Si je n’avais pas quitté le Chili, je n’aurais pas écrit des livres comme Sus la talvera, ni Paratge. Sans doute, aurais-je créé d’autres choses qui auraient été probablement proches sur le fond, mais nous ne le saurons jamais.

Le rapport à l’écriture est pour moi tellurique, il doit s’ancrer dans un lieu, l’investir, s’enraciner dans son histoire. C’est comme une relation d’amour dans laquelle fusionnent corps et esprits en embrassant toutes les perspectives.

J’ai eu la chance de rencontrer ici, en Aquitaine, des amis attachés à la culture occitane à laquelle je suis sensible par sa grande histoire et la richesse de ses parlers. Être au contact d’autres langues permet de tisser une relation de connaissance, de profondeur et d’empathie. Pour cela et pour bien d’autres raisons, la Gascogne m’a donné quelque chose que je ne possédais pas. Plus qu’une poignée d’images, ce pays m’a offert une autre manière concrète de voir et de saisir le monde.

Comme en géologie, ma langue d’écrivain est composée de plusieurs couches, de plusieurs strates. Ma langue est abâtardie, et je me réjouis de ce privilège, car la bâtardise linguistique peut se révéler à la fois source, terrain de jeu et force inouïe dans le processus de création.

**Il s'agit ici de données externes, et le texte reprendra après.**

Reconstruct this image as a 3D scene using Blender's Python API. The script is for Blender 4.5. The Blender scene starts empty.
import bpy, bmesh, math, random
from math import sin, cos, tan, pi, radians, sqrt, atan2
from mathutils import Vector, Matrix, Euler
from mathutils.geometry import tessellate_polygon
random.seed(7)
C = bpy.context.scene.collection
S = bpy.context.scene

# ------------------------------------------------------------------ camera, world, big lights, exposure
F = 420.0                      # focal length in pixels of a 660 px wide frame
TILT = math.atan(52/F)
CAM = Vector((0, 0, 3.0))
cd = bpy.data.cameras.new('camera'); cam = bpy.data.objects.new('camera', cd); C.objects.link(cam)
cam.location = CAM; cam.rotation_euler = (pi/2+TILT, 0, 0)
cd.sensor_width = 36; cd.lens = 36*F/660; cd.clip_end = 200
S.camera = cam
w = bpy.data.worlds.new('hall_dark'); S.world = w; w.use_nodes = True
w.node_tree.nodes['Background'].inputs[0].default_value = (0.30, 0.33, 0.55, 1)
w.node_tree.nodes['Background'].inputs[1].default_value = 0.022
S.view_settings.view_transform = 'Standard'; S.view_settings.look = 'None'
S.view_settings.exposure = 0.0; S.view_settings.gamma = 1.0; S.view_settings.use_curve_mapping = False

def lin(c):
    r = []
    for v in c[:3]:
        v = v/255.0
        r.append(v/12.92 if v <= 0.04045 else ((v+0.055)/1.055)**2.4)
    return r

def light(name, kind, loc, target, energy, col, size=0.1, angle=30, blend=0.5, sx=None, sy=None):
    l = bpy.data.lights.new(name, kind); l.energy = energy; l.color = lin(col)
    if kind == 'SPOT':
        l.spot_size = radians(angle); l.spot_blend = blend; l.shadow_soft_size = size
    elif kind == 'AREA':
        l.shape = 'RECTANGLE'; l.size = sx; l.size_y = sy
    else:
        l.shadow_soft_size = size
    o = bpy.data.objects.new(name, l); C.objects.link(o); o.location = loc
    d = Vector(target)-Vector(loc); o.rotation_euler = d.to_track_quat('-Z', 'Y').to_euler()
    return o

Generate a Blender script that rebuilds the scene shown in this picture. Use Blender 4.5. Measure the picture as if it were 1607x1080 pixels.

Écrire dans une autre langue signifie pour moi une instance de position, d’existence, de non-conformisme, une insatisfaction et un doute permanent lié à l’infinie diversité de situations vécues, manquées ou imaginées.

Carles Diaz

Né à Providencia au Chili, il a publié Polyphonie landaise chez Gallimard en 2022 et L’Arbre face au monde. Vies et destin de Carl Alexander Simon aux éditions Poesis, la même année.